Отвечаю: духовные грехи более преступны, нежели грехи плотские, но это вовсе не означает, что любой духовный грех преступней любого плотского: духовный грех преступней плотского только тогда, когда различие между ними как именно духовного и плотского – это их единственное различие, а все прочие условия равны. И на то есть три причины. Первая связана с субъектом: в самом деле, духовные грехи принадлежат духу, которому свойственно обращаться к Богу и отвращаться от Него, тогда как плотские грехи завершаются в чувственном удовольствии желания, которому в первую очередь свойственно обращаться к телесным благам. Поэтому плотский грех означает скорее «обращение к» чему-то и по этой причине подразумевает некоторое оскудение, тогда как духовный грех означает скорее «отвращение от» чего-то, из чего возникает понятие отступничества, и по этой причине он подразумевает большую преступность. Вторая причина связана с тем, против кого совершается грех: в самом деле, плотский грех является преступлением против собственного тела грешащего, которое в порядке любви он должен любить меньше, чем Бога и своего ближнего, против которых он совершает духовные грехи, и потому духовные грехи являются более преступными. Третья причина связана с побуждением: в самом деле, чем сильнее побуждение к греху, тем менее тяжек сам грех (о чем речь у нас впереди (6)). Но плотские грехи имеют более сильное побуждение, а именно врожденное нам вожделение плоти. Следовательно, и по этой причине духовные грехи более преступны.

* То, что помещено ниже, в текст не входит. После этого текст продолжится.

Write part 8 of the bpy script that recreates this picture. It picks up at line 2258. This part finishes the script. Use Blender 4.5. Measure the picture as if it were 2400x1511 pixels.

Ответ на возражение 1. Прелюбодеяние связано не только с грехом похоти, но еще и с грехом неправедности, и в этом отношении может быть отнесено к жадности, поскольку, как говорит глосса на слова [Писания]: «Никакой блудник, или нечистый, или любостяжатель» и т. д. (Еф. 5:5), прелюбодеяние намного тяжче воровства, поскольку человек любит свою жену больше, чем свое имущество.
Ответ на возражение 2. О дьяволе говорят как об услаждающемся в первую очередь похотью потому, что она сильнее всего пристает к человеку и от не трудно избавиться (ведь, как сказал Философ, «стремление к удовольствию ненасытно»[430]).
Ответ на возражение 3. Как говорит сам Философ, причина, по которой невоздержанность в похоти более позорна, чем невоздержанность в ярости, та, что похоть в гораздо меньшей степени следует за суждением разума[431]; и в том же самом смысле он говорит, что «грехи распущенности наиболее достойны порицания, поскольку они связаны с тем чувством, которое является общим нам и неразумным животным»[432]. Поэтому именно такого рода грехи, если так можно выразиться, оскотинивают человека, по каковой причине Григорий называет их наиболее позорными.